| Work to complete |
Transcribe only part of the material below: the lines from the one containing "Reconstruct this image" through the one containing "return (n & 0xffff) / 65535.0", inclusive, exactly as written.

[Scenes as source code]
++++++++
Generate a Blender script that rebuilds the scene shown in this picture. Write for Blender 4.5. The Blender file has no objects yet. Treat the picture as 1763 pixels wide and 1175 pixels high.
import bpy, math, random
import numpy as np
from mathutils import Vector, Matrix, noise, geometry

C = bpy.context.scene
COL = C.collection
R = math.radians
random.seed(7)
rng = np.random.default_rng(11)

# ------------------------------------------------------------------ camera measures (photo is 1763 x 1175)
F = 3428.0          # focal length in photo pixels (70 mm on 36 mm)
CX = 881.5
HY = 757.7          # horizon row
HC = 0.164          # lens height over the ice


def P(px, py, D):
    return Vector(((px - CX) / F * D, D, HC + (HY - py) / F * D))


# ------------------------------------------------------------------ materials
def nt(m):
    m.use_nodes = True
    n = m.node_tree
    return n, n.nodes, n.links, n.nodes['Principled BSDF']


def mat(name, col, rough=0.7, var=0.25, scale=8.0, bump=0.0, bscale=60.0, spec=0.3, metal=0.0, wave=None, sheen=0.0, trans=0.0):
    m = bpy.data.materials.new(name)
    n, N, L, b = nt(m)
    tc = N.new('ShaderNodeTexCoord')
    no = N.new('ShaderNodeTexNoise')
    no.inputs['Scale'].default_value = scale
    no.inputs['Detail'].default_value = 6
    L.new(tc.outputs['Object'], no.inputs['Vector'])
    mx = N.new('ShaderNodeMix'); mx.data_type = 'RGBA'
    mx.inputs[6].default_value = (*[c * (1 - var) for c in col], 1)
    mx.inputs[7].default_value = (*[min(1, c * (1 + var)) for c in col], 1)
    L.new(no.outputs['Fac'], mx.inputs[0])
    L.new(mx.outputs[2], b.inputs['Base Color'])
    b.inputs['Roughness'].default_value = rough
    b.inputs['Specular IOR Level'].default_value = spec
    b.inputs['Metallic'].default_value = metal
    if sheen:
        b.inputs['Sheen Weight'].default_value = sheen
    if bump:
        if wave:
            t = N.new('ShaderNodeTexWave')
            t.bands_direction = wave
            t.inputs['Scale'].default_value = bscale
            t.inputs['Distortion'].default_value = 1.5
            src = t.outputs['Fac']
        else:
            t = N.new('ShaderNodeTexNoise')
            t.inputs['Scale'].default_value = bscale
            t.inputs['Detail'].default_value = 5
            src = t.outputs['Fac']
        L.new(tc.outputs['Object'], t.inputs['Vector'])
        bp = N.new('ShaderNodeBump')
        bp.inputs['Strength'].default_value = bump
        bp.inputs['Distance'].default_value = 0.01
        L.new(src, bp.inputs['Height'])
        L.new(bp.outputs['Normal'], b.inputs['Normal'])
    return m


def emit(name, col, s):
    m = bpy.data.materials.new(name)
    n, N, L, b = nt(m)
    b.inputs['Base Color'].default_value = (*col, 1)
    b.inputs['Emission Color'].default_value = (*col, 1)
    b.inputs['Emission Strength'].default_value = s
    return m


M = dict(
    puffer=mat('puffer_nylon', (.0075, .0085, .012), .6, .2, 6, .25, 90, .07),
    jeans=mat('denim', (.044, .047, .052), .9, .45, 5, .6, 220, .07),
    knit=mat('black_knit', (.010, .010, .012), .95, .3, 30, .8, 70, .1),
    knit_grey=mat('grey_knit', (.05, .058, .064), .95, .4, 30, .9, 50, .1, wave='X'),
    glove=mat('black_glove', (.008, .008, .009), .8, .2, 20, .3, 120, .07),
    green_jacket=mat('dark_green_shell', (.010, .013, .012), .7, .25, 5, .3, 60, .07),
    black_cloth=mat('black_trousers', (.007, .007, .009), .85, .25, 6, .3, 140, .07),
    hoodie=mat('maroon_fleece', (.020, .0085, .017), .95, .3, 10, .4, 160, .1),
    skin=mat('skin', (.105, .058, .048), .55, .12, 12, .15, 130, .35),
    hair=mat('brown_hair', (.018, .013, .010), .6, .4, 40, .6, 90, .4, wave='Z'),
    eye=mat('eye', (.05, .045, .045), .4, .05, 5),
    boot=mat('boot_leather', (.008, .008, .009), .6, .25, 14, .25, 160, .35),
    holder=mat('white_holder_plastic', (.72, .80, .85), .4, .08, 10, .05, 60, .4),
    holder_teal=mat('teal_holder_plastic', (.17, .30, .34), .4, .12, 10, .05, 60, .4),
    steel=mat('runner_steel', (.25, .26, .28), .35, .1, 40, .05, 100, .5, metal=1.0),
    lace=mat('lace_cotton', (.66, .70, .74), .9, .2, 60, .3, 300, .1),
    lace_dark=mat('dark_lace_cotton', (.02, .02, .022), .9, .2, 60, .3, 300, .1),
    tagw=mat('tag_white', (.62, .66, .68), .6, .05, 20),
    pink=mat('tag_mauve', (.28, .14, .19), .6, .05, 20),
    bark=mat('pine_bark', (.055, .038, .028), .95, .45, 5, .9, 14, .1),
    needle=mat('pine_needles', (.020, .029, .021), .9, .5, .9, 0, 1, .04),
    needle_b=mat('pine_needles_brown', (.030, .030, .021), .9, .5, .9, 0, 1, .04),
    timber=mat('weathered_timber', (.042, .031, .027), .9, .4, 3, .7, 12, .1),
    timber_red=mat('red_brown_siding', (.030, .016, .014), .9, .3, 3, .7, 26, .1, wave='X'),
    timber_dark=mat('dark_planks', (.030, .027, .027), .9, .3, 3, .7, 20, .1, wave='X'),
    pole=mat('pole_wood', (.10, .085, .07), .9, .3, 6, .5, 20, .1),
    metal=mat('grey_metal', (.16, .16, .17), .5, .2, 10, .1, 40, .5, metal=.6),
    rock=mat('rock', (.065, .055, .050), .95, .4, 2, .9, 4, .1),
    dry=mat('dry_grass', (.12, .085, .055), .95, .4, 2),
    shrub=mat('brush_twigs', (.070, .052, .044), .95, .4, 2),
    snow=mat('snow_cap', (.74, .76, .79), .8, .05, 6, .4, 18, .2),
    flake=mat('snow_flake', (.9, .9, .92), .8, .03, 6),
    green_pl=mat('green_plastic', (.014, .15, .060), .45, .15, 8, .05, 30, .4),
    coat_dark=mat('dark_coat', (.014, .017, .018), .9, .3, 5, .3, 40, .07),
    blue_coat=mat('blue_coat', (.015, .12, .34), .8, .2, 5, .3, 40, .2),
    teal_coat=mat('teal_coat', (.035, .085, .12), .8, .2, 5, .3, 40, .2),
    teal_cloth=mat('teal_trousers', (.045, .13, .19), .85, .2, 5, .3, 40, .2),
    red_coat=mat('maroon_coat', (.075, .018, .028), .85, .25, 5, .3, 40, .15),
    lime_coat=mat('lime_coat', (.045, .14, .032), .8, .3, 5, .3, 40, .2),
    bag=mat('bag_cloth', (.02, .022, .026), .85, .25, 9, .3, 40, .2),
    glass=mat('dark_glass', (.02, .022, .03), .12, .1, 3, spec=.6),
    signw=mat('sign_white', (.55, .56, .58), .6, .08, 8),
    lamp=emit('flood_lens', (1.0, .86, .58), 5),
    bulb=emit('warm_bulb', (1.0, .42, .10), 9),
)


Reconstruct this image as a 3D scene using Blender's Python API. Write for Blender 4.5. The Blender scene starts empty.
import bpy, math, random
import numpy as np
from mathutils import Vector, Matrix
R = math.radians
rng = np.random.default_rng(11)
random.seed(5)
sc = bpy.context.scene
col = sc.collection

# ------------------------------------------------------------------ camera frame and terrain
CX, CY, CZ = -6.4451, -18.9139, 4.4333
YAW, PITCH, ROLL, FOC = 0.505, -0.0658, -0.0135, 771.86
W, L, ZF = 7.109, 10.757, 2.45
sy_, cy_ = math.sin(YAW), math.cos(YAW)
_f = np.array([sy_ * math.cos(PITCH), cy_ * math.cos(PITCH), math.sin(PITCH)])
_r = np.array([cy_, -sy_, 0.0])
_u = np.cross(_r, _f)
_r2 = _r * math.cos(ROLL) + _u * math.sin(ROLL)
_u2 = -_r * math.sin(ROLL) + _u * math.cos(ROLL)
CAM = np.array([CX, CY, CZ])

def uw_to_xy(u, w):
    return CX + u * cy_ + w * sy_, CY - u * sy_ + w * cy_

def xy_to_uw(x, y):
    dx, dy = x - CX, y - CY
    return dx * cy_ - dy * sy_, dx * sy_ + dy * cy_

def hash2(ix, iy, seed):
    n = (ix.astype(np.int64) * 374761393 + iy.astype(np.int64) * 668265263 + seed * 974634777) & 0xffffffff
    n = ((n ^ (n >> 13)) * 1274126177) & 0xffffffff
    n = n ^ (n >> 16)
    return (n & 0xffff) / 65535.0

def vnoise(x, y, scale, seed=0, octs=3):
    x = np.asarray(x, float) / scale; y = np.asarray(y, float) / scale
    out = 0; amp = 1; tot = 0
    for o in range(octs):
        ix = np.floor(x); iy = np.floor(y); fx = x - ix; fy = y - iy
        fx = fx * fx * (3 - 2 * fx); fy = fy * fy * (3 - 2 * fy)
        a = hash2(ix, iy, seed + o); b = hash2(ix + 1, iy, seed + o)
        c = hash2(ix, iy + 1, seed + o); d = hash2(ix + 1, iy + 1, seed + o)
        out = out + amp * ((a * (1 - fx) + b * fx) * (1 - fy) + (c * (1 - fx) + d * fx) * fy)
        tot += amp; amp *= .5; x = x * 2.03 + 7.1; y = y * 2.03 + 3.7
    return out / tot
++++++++
| Solution for this task |
Reconstruct this image as a 3D scene using Blender's Python API. Write for Blender 4.5. The Blender scene starts empty.
import bpy, math, random
import numpy as np
from mathutils import Vector, Matrix
R = math.radians
rng = np.random.default_rng(11)
random.seed(5)
sc = bpy.context.scene
col = sc.collection

# ------------------------------------------------------------------ camera frame and terrain
CX, CY, CZ = -6.4451, -18.9139, 4.4333
YAW, PITCH, ROLL, FOC = 0.505, -0.0658, -0.0135, 771.86
W, L, ZF = 7.109, 10.757, 2.45
sy_, cy_ = math.sin(YAW), math.cos(YAW)
_f = np.array([sy_ * math.cos(PITCH), cy_ * math.cos(PITCH), math.sin(PITCH)])
_r = np.array([cy_, -sy_, 0.0])
_u = np.cross(_r, _f)
_r2 = _r * math.cos(ROLL) + _u * math.sin(ROLL)
_u2 = -_r * math.sin(ROLL) + _u * math.cos(ROLL)
CAM = np.array([CX, CY, CZ])

def uw_to_xy(u, w):
    return CX + u * cy_ + w * sy_, CY - u * sy_ + w * cy_

def xy_to_uw(x, y):
    dx, dy = x - CX, y - CY
    return dx * cy_ - dy * sy_, dx * sy_ + dy * cy_

def hash2(ix, iy, seed):
    n = (ix.astype(np.int64) * 374761393 + iy.astype(np.int64) * 668265263 + seed * 974634777) & 0xffffffff
    n = ((n ^ (n >> 13)) * 1274126177) & 0xffffffff
    n = n ^ (n >> 16)
    return (n & 0xffff) / 65535.0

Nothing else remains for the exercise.